Vatican City – An exhibition exploring the relationship between St. John Paul II and the Jewish community opened at the Vatican on Wednesday (July 29), weaving together the story of the Polish pontiff’s life against the backdrop of Jewish history.

The exhibit, “A Blessing to One Another: Pope John Paul II and the Jewish People,” arrived at the Vatican after a decade touring U.S. cities, including New York and Philadelphia.

Through old photographs, videos and documents, the English-language displays recount the life of John Paul II from his early years as a child in Wadowice, a city in southern Poland, where he grew up in an apartment owned by a Jewish family.

The early adulthood of John Paul II, who was born in 1920 as Karol Wojtyla, was inevitably tied to the fate of the Jewish population during World War II. The exhibit includes audio recordings of bombing raids preceding the Nazi occupation of Poland and the sounds of a leather whip from a German concentration camp, intended to demonstrate the brutality prisoners faced.

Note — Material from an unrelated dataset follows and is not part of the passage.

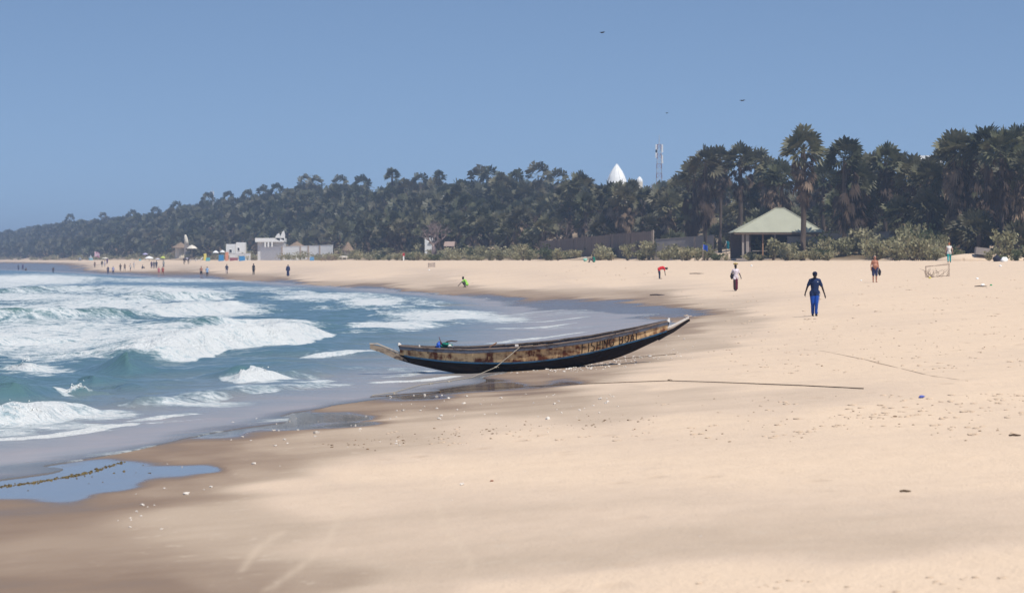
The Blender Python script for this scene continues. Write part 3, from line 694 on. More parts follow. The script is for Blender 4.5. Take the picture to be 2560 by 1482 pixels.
for _ in range(120):
    px = rd.uniform(760, 1640); py = 1118 - (px - 760) * .085 + rd.gauss(0, 9); sp.append((px, py))
for _ in range(160): sp.append((rd.uniform(1740, 2560), rd.uniform(830, 930)))
for _ in range(130): sp.append((rd.uniform(1700, 2560), rd.uniform(700, 830)))
for _ in range(70): sp.append((rd.uniform(1640, 2560), rd.uniform(985, 1110)))
for _ in range(40): sp.append((rd.uniform(1000, 1700), rd.uniform(660, 700)))
scatter_bits('strandline_scraps', sp, .0145, simple('dry_weed', (.22, .145, .085), .9, .1, .4, 20), 'small dark scraps of dry weed and bark along the strand line', 'debris', .3, 6)
def stick(name, px, py, L, label, col, r=.02, ang=.1):
    a = GP(px, py); g = MB(); d = Vector((math.cos(ang), math.sin(ang), 0)) * L / 2; c = Vector((a[0], a[1], a[2] + r * .8))
    g.tube([c - d, c - d * .2 + Vector((0, 0, r * .5)), c + d * .4, c + d], [r * .7, r, r, r * .5], 6)
    tag(g.build(name, simple('wood_%s' % name, col, .9, .1, .3, 20), None, True), label, 'stick')
stick('wood_scrap', 2537, 1090, .14, 'short dark wood scrap on dry sand at the right edge', (.07, .045, .03), .014)
stick('bark_scrap', 2263, 1230, .10, 'small dark bark scrap alone on the pale foreground sand at right', (.09, .06, .035), .011)
stick('driftwood_stick', 1643, 739, .95, 'dark driftwood stick on the damp sand left of the walking woman', (.05, .04, .045), .05, .0)
stick('grey_branch', 1742, 685, 1.4, 'grey branch on the sand right of the bending person', (.16, .12, .09), .05, .3)
a = GP(1229, 1203); g = MB(); g.ball((a[0], a[1], a[2] + .006), (.022, .014, .008), 8, 5, .3, 2)
tag(g.build('dry_leaf', simple('leaf_red', (.26, .07, .025), .8, .2, .3, 30), None, True), 'curled red brown leaf alone on the foreground sand', 'leaf')
a = GP(2303, 995); g = MB(); g.ball((a[0], a[1], a[2] + .02), (.05, .03, .02), 8, 5, .35, 2)
tag(g.build('blue_scrap', simple('scrap_blue', (.12, .16, .5), .6, .3, .3, 30), None, True), 'small blue plastic scrap in the trampled sand at right', 'litter')

# kicked-up lumps of sand and the weed line in the pool
def lumps(name, regs, label, mat, cat, seed):
    rl_ = random.Random(seed); g = MB()
    for (x0, x1, y0, y1, n, s0, s1) in regs:
        for _ in range(n):
            px = rl_.uniform(x0, x1); py = rl_.uniform(y0, y1) - (px - (x0 + x1) / 2) * .02
            a = GP(px, py)
            for _k in range(rl_.choice((1, 1, 2, 3))):
                s = rl_.uniform(s0, s1); dx, dy = rl_.gauss(0, s1 * 1.6), rl_.gauss(0, s1 * 2.5)
                g.ball((a[0] + dx, a[1] + dy, gz(a[0] + dx, a[1] + dy) + s * .05), (s * rl_.uniform(.8, 1.6), s, s * .26), 6, 4, .22, rl_.random(), Matrix.Rotation(rl_.uniform(0, 3), 3, 'Z'))
    return tag(g.build(name, mat, None, True), label, cat, kind='stuff')
M_lump = simple('turned_sand', (.57, .435, .315), .95, .05, .14, 12)
lumps('sand_lumps', [(1640, 2560, 1000, 1095, 60, .02, .055), (2150, 2560, 985, 1040, 34, .02, .055), (1700, 2560, 1445, 1482, 16, .012, .03), (900, 1640, 1070, 1110, 26, .015, .04), (1780, 2560, 800, 930, 90, .025, .06), (1700, 2560, 700, 800, 70, .04, .09), (1100, 1700, 662, 705, 30, .05, .12)], 'small lumps of turned sand along trampled parts of the beach', M_lump, 'sand', 12)
wl = []; rl_ = random.Random(8)
for k_ in range(260):
    t_ = k_ / 260; px = float(np.interp(t_, [0, .25, .5, .75, 1], [-10, 80, 170, 225, 305])); py = float(np.interp(t_, [0, .25, .5, .75, 1], [1217, 1207, 1192, 1181, 1155])); wl.append((px + rl_.gauss(0, 3), py + rl_.gauss(0, 1.4)))
wl += [(285, 1182), (310, 1178), (340, 1181), (372, 1182), (376, 1182), (222, 1208), (257, 1205), (70, 1226), (358, 1162), (192, 1196), (212, 1190), (230, 1191)]
scatter_bits('weed_line', wl, .014, simple('yellow_weed', (.16, .12, .05), .9, .1, .4, 20), 'ragged brown line of weed across the tidal pool', 'weed', .35, 21)
# ------------------------------------------------------------------ palms
def leaf_mat(name, cols, trans=.25, rough=.5, big=None):
    t = NT(name); oi = t.n('ObjectInfo').outputs['Random']; n = t.noise(t.pos(), .9, 4, .65)
    f = t.math('ADD', t.math('MULTIPLY', n, .75), t.math('MULTIPLY', oi, .28))
    c = t.ramp(f, [(.3, cols[0]), (.52, cols[1]), (.78, cols[2])])
    if big: c = t.mix(t.math('MULTIPLY', t.ramp(t.noise(t.pos(), .055, 3, .6), [(.42, 0.0), (.66, 1.0)]), .5), c, t.mix(n, big[0], big[1]))
    b = t.bsdf(c, rough, .3); tr = t.n('BsdfTranslucent'); t.l(c, tr.inputs[0])
    mx = t.n('MixShader'); mx.inputs[0].default_value = trans; t.l(b, mx.inputs[1]); t.l(tr.outputs[0], mx.inputs[2])
    return t.surf(mx.outputs[0])
M_green = leaf_mat('palm_leaf', [(.034, .040, .023), (.098, .104, .056), (.25, .225, .135)], big=((.06, .046, .033), (.22, .17, .115)))
M_dry = leaf_mat('palm_dry_leaf', [(.045, .030, .024), (.105, .072, .05), (.42, .30, .20)], .15, .7)
M_trunk = simple('palm_trunk_bark', (.11, .085, .07), .9, .1, .35, 3, 0, .5)
M_shrub = leaf_mat('shrub_leaf', [(.15, .145, .075), (.29, .27, .15), (.44, .39, .24)], .25, .6)
M_shrubd = leaf_mat('dark_shrub_leaf', [(.05, .065, .026), (.10, .115, .05), (.18, .19, .085)], .25, .6)
M_twig = simple('bare_twig', (.17, .125, .105), .9, .1, .35, 2)

def fan_leaf(V, F, base, az, el, pet, rad, nb, rd, droop=.15, spread=1.9, fold=.35, lod=0):
    d = Vector((math.cos(el) * math.cos(az), math.cos(el) * math.sin(az), math.sin(el)))
    side = d.cross(Vector((0, 0, 1)))
    if side.length < .05: side = Vector((1, 0, 0))
    side.normalize(); nrm = side.cross(d).normalized()
    roll = rd.uniform(-1.25, 1.25); side, nrm = side * math.cos(roll) + nrm * math.sin(roll), nrm * math.cos(roll) - side * math.sin(roll)
    hub = Vector(base) + d * pet + Vector((0, 0, -droop * pet * .5))
    o = len(V)
    if lod == 0:
        w = side * .035
        V += [Vector(base) - w, Vector(base) + w, hub + w * .6, hub - w * .6]; F.append((o, o + 1, o + 2)); F.append((o, o + 2, o + 3))
    for i in range(nb):
        a = -spread + 2 * spread * (i + .5) / nb + rd.uniform(-.04, .04); da = spread / nb * .92
        r = rad * (1 - .22 * abs(a) / spread) * rd.uniform(.86, 1.06)
        def pt(ang, rr, dr): return hub + (d * math.cos(ang) + side * math.sin(ang)) * rr + nrm * (abs(math.sin(ang)) * fold * rr) + Vector((0, 0, -dr * rr * rr))
        o = len(V)
        if lod == 0:
            V += [hub, pt(a - da, r * .68, droop), pt(a, r, droop * 1.5), pt(a + da, r * .68, droop)]
            F.append((o, o + 1, o + 2)); F.append((o, o + 2, o + 3))
        else:
            V += [hub, pt(a - da, r * .8, droop), pt(a + da * .9, r, droop * 1.4)]; F.append((o, o + 1, o + 2))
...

Wojtyla is said to have helped the Jewish community during the war while he was living in Krakow, a southern city close to his hometown, before being ordained a priest in 1946.

But it was not until 1993 — 15 years after John Paul II’s papacy began — that the Holy See formally recognized the state of Israel.

The strengthening of relations between the two nations is depicted through various photographs, including one of the pontiff meeting the Israeli ambassador and another of an olive tree being planted in the Vatican gardens.

The pinnacle of the exhibition comes with John Paul II’s visit to Israel in 2000, five years before his death, with the pope’s skullcap worn during the trip and a program of the visit on display.

The exhibition’s focus remains on the Jewish state, rather than the global community, as visitors are invited to place their written prayers in a small replica of Jerusalem’s Wailing Wall.

The exhibit is housed in the Charlemagne Wing, steps away from St. Peter’s Basilica, and runs until Sept. 17.